Un quadro come quello proposto dai sostenitori della validità incondizionata dell’immagine scientifica acquisterebbe senso soltanto se la scienza fosse qualcosa di neutrale, mentre sembra assai più ragionevole concepirla come la “nostra” scienza. In altre parole la scienza è sempre il risultato delle nostre indagini sulla natura, e questa è, inevitabilmente, una questione di “transazione” in cui la natura stessa è uno degli elementi coinvolti, mentre l’altro è colui che indaga. Vista la situazione appena delineata, la scienza di qualsiasi periodo storico non è qualcosa di totalmente indipendente dagli scienziati che la praticano e dalle loro particolari metodologie d’indagine. Per questo non possiamo accettare a cuor leggero la tesi secondo cui “la scienza è la misura di tutte le cose”. Risultano quindi più che mai attuali le seguenti parole del grande fisico Werner Heisenberg: “La scienza naturale non descrive e spiega semplicemente la natura; descrive la natura in rapporto ai sistemi usati da noi per interrogarla. E’ qualcosa, questo, cui Descartes poteva non aver pensato, ma che rende impossibile una netta separazione fra il mondo e l’Io”.

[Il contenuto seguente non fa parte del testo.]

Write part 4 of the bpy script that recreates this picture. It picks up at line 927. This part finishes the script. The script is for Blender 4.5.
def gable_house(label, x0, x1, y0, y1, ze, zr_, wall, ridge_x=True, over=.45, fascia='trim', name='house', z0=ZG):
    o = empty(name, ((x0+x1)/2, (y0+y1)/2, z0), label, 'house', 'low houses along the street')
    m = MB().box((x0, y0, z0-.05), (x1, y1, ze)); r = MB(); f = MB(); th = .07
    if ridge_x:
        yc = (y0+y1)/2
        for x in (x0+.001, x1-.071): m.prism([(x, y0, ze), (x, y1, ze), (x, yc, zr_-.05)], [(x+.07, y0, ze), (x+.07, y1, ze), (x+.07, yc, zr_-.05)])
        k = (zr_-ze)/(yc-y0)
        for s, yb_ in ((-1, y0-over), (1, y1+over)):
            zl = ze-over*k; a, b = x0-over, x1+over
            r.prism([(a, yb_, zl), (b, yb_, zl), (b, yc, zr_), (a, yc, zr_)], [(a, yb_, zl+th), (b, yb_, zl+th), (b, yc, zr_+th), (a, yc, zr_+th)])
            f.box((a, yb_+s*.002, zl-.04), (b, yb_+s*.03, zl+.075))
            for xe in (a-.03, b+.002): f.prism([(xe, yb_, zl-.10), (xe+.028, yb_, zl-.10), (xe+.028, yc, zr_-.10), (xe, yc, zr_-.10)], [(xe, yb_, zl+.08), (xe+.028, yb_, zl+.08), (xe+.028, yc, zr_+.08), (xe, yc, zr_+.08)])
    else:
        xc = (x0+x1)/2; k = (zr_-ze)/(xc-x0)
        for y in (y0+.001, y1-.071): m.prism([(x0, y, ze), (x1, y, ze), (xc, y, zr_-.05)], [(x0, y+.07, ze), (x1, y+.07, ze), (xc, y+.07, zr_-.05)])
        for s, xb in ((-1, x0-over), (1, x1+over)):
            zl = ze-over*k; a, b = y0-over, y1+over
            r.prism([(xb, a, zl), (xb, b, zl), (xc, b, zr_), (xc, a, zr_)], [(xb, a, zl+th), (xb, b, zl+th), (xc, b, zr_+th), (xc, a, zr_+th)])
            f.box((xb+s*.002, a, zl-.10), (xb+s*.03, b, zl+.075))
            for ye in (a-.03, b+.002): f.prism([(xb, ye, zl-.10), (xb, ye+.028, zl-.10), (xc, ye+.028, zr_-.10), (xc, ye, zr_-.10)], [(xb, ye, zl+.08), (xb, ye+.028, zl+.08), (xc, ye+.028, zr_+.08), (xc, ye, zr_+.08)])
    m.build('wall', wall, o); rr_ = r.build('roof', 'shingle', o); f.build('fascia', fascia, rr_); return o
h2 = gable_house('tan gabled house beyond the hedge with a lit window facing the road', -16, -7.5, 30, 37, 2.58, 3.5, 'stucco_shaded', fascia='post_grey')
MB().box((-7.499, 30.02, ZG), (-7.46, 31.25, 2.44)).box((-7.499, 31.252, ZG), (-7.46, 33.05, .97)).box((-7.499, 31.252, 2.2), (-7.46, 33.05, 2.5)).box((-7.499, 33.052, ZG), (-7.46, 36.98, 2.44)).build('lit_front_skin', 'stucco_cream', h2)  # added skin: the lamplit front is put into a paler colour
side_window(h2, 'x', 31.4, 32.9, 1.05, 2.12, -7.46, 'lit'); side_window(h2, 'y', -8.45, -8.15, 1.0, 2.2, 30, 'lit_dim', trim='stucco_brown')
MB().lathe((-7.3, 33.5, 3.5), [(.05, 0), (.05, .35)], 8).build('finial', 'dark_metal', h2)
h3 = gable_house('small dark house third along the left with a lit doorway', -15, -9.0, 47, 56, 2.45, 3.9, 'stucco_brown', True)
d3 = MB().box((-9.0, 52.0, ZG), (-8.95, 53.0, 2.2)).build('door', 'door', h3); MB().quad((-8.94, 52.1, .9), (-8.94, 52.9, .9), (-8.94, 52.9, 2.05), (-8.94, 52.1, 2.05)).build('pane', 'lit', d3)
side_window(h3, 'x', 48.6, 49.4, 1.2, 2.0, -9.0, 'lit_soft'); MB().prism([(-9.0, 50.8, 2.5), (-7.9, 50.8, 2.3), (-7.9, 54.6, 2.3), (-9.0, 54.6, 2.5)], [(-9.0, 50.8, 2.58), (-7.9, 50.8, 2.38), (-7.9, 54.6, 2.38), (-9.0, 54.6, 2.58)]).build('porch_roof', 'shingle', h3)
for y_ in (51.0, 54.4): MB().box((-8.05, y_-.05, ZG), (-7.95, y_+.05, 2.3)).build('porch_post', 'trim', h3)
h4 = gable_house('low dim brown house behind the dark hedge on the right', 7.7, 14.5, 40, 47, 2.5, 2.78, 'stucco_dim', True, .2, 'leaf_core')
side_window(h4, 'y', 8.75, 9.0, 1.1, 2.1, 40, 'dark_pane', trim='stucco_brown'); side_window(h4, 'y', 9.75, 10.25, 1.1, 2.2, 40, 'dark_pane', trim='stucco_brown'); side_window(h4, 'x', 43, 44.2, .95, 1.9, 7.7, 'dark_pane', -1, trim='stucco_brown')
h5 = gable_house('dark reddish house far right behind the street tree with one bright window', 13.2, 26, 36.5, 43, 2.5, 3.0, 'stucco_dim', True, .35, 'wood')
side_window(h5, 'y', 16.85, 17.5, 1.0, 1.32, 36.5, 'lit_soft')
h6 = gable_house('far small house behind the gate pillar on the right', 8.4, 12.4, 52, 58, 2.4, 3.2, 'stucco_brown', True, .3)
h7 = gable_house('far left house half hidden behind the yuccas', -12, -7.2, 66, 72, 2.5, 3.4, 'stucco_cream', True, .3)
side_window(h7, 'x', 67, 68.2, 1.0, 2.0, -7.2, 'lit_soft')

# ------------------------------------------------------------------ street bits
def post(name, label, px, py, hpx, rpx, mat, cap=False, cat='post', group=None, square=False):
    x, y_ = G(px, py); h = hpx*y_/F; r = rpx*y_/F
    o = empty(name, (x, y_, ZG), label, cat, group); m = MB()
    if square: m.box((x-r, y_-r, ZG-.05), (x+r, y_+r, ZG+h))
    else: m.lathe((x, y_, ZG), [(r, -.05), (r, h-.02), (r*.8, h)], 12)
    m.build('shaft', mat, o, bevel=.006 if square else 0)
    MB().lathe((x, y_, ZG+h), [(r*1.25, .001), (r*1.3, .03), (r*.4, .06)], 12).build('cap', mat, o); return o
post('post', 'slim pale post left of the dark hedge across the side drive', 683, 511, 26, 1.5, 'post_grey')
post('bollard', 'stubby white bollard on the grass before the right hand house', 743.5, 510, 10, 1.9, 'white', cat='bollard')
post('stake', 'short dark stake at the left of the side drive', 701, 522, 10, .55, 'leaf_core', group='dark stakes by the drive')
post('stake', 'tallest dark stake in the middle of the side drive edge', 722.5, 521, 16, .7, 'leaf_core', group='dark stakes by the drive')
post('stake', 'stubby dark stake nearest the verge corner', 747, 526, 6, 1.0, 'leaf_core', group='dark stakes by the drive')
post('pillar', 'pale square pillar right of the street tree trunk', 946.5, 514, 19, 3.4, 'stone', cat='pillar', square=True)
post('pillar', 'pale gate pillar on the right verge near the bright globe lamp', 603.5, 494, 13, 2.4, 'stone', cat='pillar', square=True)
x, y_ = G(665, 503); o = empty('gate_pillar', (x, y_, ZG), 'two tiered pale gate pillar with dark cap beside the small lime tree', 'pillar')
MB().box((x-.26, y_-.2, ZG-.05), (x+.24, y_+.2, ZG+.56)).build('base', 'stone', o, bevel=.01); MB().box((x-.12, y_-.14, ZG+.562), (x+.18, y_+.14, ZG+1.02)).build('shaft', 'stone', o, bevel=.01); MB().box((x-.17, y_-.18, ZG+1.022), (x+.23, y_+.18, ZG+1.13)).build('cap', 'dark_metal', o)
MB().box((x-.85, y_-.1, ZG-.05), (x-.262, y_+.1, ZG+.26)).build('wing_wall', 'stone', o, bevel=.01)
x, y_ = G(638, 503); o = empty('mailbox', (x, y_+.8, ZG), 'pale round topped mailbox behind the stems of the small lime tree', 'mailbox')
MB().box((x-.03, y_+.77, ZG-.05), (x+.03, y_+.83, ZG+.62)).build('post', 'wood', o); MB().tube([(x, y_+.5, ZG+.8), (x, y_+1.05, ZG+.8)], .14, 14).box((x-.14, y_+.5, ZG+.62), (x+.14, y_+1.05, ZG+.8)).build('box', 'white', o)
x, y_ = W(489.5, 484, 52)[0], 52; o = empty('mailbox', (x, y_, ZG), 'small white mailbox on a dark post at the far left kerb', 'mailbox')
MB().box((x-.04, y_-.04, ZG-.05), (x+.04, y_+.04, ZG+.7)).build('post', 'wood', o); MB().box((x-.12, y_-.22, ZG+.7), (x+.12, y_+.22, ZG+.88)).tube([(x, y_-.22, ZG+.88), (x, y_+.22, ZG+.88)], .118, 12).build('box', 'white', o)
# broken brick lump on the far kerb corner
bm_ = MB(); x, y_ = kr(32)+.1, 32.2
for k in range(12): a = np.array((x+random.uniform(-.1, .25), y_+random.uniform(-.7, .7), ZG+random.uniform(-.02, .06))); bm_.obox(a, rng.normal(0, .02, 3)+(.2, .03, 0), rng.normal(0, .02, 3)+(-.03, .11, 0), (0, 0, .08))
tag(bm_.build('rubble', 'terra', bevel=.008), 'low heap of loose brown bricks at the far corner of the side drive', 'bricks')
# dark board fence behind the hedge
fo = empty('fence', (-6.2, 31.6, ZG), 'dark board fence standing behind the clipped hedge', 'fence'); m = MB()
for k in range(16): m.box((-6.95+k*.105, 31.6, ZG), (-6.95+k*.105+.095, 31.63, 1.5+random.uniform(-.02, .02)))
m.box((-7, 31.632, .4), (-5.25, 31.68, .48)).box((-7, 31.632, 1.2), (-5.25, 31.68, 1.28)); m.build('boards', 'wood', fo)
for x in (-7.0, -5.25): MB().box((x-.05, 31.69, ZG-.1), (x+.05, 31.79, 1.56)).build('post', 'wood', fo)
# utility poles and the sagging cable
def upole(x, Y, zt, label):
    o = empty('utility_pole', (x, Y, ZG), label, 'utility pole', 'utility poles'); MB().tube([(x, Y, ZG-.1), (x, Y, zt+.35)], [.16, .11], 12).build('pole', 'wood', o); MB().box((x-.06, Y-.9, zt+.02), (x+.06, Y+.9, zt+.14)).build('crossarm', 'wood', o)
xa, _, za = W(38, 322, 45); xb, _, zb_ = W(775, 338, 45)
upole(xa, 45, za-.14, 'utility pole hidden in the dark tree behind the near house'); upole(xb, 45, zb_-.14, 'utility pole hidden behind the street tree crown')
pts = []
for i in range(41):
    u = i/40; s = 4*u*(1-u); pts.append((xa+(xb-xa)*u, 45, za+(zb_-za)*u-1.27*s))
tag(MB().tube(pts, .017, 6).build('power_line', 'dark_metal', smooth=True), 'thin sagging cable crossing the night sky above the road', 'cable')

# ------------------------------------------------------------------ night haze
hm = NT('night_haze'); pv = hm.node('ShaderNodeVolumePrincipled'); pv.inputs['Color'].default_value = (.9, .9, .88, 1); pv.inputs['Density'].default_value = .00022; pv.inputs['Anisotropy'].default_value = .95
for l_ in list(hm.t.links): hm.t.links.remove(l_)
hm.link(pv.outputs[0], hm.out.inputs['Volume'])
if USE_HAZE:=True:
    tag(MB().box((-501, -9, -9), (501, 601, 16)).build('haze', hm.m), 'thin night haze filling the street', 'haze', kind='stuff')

La logica della spiegazione scientifica potrebbe giungere allo stadio finale solo se la scienza fosse in grado di conseguire la completezza. Nella scienza completa (o “teoria finale”), infatti, gli esseri umani non hanno più bisogno di indagare la natura degli oggetti; in altre parole si suppone che la scienza all’ultimo stadio di sviluppo descriva tutti i possibili aspetti di ciò che ci circonda, fornendo così un quadro del mondo come realmente è. Ma già sappiamo che l’incertezza circa il contenuto delle teorie scientifiche è cresciuta velocemente, unitamente alla sensazione che vi sono teorie alternative in grado di spiegare in maniera adeguata tutte le possibili osservazioni. L’espandersi del relativismo è, a questo punto, comprensibile.